No Gharb al-Ândalus, Sevilha e
Badajoz eram os grandes centros culturais nos séculos XI e XII. Para elas
se dirigiam os literatos nascidos mais a ocidente. Em Sevilha, durante o governo
do bejense Almutamide, floresceu uma pléiade de literatos à imagem da
corte poética dos míticos califas abácidas Harun al-Rasid e al-Mamun. E
há notícias de que Silves, Santarém, Faro, Évora, Lisboa se tornaram
locais significativos de cultura. Um foco xiita foi jugulado no tempo de Abderramão III em Évora e
Santarém.
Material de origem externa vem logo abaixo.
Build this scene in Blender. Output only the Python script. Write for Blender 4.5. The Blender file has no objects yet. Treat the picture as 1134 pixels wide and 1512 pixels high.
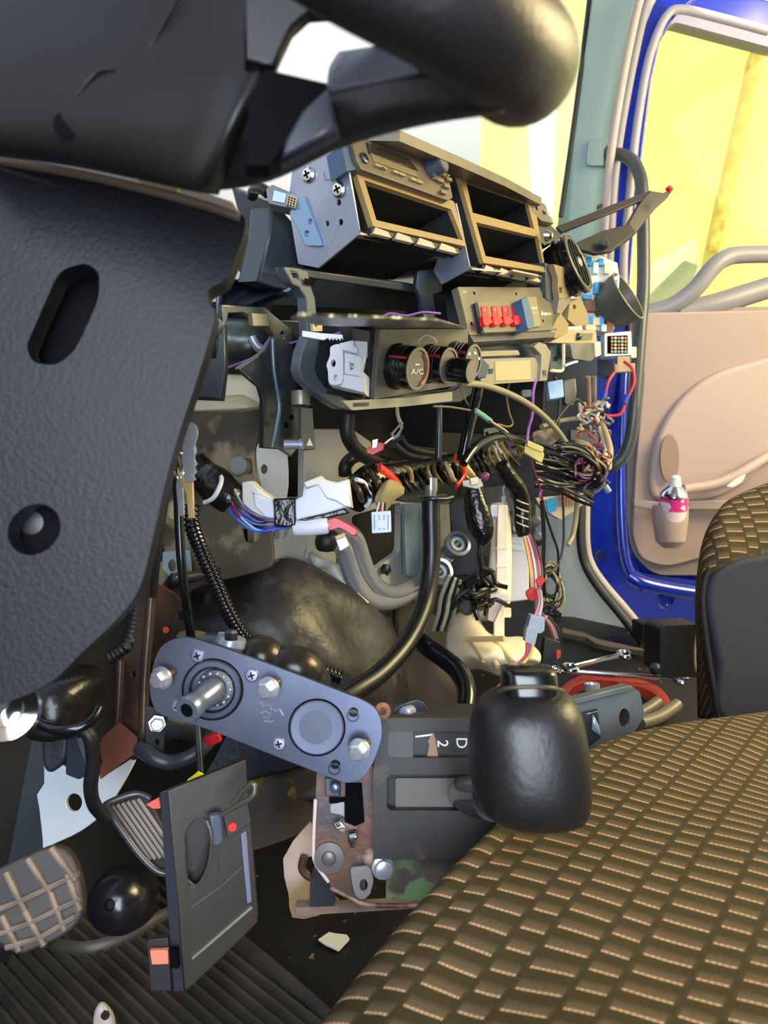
import bpy, bmesh, math, random
from mathutils import Vector, Matrix
from mathutils.geometry import tessellate_polygon
random.seed(7)
SC = bpy.context.scene
COL = SC.collection
# ---------------------------------------------------------------- camera, world, lights, exposure
YAW, PITCH, FPX, CAM_H = math.radians(56), math.radians(13.4), 1100.0, 0.68
cam_data = bpy.data.cameras.new('camera')
cam_data.sensor_fit = 'VERTICAL'; cam_data.sensor_height = 24.0
cam_data.lens = FPX / 1512 * 24.0
cam_data.clip_start = 0.01
cam_data.dof.use_dof = True; cam_data.dof.focus_distance = 0.80; cam_data.dof.aperture_fstop = 7.0
cam = bpy.data.objects.new('camera', cam_data); COL.objects.link(cam)
cam.location = (0, 0, CAM_H); cam.rotation_euler = (math.radians(90) - PITCH, 0, -YAW)
SC.camera = cam
SC.view_settings.view_transform = 'Standard'; SC.view_settings.look = 'None'
SC.view_settings.exposure = 0.0; SC.view_settings.gamma = 1.0
try: SC.view_settings.use_curve_mapping = False
except Exception: pass

W = bpy.data.worlds.new('daylight'); SC.world = W; W.use_nodes = True
wn = W.node_tree.nodes; wl = W.node_tree.links
bg = wn['Background']
tc = wn.new('ShaderNodeTexCoord'); sep = wn.new('ShaderNodeSeparateXYZ'); rmp = wn.new('ShaderNodeValToRGB')
wl.new(tc.outputs['Generated'], sep.inputs[0]); wl.new(sep.outputs['Z'], rmp.inputs[0])
rmp.color_ramp.elements[0].position = 0.0; rmp.color_ramp.elements[0].color = (0.30, 0.26, 0.18, 1)
rmp.color_ramp.elements[1].position = 0.25; rmp.color_ramp.elements[1].color = (1.0, 1.0, 0.98, 1)
e = rmp.color_ramp.elements.new(1.0); e.color = (0.55, 0.72, 1.0, 1)
wl.new(rmp.outputs[0], bg.inputs[0]); bg.inputs[1].default_value = 1.2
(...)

Em Lisboa apareceu um auto-proclamado descendente de Fátima, a filha do
profeta Maomé.
Os geógrafos não
pouparam elogios a algumas cidades do território português. Coimbra,
cidade pequena, mostrava-se inexpugnável envolta na sua muralha rasgada por
três portas, uma delas a da Almedina. Envolviam-na vinhas, árvores de
fruto e os moinhos movidos pela água do Mondego». In António Borges Coelho, Tópicos para a História da Civilização e das
Ideias no Gharb al-Ândalus, Instituto Camões, Colecção Lazúli, 1999,
IAG-Artes Gráficas, ISBN 972-566-205-9.